Todo o ato final do filme é arrepiante. O balé que levita, não toca mais o chão. Os efeitos especiais simples, que nunca roubam a cena, mas contribuem para dar mais veracidade a composição da personagem.

A fotografia é outro ponto alto, trabalhando com espelhos e sombras, insistindo na sensação de divisão, de um outro universo, como um negativo de um filme. A música arrebatadora de Tchaikovsky, a câmera, as vezes nervosa, outras vezes seguindo Nina em seus rodopios, e no exercício exaustivo da repetição. A montagem linear, mas ao mesmo tempo tensa. Tudo isso imprimem ao filme um universo que vai além da tela, sai do quadro...

A história da luta do Cisne Negro e do Cisne Branco dentro de Nina compõe pelo menos duas metáforas. A primeira, mais obvia, conta sobre a luta do bem contra o mal dentro de nós, da sedução e do sexo versus a castidade e a suavidade. É uma busca religiosa. A outra metáfora é sobre o mundo que nós enxergamos e como desejos e medos viram a própria realidade que nos consome, é uma busca ética.

No balé encenado no filme, o Cisne Branco, como uma alma aprisionada, busca o seu príncipe para libertar-se, mas sua parte obscura acaba corrompendo o seu próprio salvador e não resta outra alternativa a não ser encontrar outra via de libertação: a morte – na história original contada em quatro atos pelo compositor russo Tchaikovsky, quem morre é o príncipe, enquanto a donzela continua aprisionada ao seu corpo de rapina.

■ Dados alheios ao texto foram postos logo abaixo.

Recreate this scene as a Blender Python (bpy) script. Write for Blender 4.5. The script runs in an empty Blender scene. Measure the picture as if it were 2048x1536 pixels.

Darren Aronofsky construiu um filme que praticamente expressa um movimento religioso quando reflete a busca de Nina pela perfeição e olhamos o seu produto final: dois cisnes em cena. Mas também é uma aula de psicanálise sobre o ser humano, de como a mistura de neurose, solidão, medo e egoísmo podem ir emparedando a alma até a sua completa destruição. Em última instância o filme trata da eterna luta interior pela libertação de medos, conceitos ou de uma ilusão qualquer.

Ao final da batalha vivida por Nina a sensação é de deleite e choque. Um grande filme.